Problem details: Repeat exactly the lines from the start of the material below up to and including the "PI = math.pi" line.
[Begin Dataset content]
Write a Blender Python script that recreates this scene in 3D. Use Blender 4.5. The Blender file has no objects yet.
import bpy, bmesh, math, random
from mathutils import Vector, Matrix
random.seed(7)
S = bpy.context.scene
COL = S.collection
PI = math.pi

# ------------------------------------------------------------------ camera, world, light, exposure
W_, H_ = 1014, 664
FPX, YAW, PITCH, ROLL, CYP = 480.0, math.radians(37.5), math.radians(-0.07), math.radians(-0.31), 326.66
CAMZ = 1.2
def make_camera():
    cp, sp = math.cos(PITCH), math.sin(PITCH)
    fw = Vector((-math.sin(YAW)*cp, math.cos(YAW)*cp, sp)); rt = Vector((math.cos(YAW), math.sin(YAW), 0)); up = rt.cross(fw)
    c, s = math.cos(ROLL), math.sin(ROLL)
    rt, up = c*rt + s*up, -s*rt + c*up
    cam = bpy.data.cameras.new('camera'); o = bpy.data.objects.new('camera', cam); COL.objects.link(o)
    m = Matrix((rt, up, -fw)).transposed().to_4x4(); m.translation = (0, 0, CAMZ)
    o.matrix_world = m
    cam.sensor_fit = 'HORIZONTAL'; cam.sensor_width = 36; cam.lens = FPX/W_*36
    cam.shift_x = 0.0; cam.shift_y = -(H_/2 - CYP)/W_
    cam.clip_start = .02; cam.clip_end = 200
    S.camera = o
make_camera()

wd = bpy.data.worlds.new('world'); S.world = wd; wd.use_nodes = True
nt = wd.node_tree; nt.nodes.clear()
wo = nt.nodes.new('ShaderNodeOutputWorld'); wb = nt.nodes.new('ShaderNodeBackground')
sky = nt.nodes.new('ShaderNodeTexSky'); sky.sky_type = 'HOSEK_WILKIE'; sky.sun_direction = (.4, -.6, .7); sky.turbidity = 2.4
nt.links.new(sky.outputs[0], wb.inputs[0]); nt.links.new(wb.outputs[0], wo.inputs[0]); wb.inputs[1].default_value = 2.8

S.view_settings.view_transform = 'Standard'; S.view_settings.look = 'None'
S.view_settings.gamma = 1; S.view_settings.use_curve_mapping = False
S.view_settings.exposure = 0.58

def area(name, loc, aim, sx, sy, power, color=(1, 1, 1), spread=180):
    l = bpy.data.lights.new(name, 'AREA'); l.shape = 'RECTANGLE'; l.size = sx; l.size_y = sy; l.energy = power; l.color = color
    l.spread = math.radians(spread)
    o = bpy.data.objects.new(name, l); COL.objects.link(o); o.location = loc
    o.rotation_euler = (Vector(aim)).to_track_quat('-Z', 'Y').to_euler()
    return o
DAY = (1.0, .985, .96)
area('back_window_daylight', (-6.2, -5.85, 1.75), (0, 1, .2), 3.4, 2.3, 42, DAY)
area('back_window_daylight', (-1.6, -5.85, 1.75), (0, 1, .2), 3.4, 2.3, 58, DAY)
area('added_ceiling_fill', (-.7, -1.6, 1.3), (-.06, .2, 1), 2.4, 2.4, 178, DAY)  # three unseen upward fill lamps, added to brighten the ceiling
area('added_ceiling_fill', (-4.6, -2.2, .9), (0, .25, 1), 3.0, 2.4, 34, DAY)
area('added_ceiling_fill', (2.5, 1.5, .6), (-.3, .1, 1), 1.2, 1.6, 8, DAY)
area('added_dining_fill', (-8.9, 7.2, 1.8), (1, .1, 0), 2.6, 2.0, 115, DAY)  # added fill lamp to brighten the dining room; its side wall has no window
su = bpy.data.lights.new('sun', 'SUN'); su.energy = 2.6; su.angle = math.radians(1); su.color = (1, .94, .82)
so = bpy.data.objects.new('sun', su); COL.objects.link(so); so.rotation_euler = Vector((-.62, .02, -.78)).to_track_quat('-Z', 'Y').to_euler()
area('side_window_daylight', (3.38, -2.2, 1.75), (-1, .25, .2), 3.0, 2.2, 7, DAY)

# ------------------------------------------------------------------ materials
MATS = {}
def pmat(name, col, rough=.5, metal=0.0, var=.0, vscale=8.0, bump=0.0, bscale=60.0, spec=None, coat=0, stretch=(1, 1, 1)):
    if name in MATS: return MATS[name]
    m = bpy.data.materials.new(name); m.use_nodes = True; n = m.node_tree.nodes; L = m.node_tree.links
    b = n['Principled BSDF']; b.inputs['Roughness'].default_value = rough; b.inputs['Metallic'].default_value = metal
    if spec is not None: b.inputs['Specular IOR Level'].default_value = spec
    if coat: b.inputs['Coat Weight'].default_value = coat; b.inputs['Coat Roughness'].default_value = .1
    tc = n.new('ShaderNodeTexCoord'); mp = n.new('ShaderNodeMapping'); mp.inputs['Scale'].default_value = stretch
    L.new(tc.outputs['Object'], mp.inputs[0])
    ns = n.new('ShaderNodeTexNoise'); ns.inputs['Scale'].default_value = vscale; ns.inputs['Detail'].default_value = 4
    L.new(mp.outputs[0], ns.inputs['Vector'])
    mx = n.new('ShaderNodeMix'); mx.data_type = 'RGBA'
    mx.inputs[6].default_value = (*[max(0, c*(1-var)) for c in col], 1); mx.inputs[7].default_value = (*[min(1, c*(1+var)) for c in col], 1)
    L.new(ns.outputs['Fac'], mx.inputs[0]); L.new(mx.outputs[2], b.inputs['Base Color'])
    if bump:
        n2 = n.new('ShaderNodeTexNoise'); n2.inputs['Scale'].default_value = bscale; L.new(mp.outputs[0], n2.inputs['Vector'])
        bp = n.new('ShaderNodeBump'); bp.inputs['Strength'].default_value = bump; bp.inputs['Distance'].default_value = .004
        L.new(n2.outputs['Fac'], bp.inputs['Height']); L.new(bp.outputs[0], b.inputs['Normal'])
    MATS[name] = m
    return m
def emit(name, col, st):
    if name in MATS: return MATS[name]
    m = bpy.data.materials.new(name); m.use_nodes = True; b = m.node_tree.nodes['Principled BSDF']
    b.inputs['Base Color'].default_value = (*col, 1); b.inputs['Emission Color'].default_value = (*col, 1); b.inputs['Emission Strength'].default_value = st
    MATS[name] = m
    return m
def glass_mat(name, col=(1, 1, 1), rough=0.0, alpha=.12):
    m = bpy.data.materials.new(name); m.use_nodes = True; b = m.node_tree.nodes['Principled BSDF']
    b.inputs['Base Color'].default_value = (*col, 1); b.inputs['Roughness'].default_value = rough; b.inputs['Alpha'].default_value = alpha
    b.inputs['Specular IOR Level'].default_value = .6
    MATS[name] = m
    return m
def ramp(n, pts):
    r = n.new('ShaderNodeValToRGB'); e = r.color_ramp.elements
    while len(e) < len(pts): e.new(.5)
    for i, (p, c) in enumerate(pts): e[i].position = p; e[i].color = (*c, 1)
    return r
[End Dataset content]
Worked solution:
Write a Blender Python script that recreates this scene in 3D. Use Blender 4.5. The Blender file has no objects yet.
import bpy, bmesh, math, random
from mathutils import Vector, Matrix
random.seed(7)
S = bpy.context.scene
COL = S.collection
PI = math.pi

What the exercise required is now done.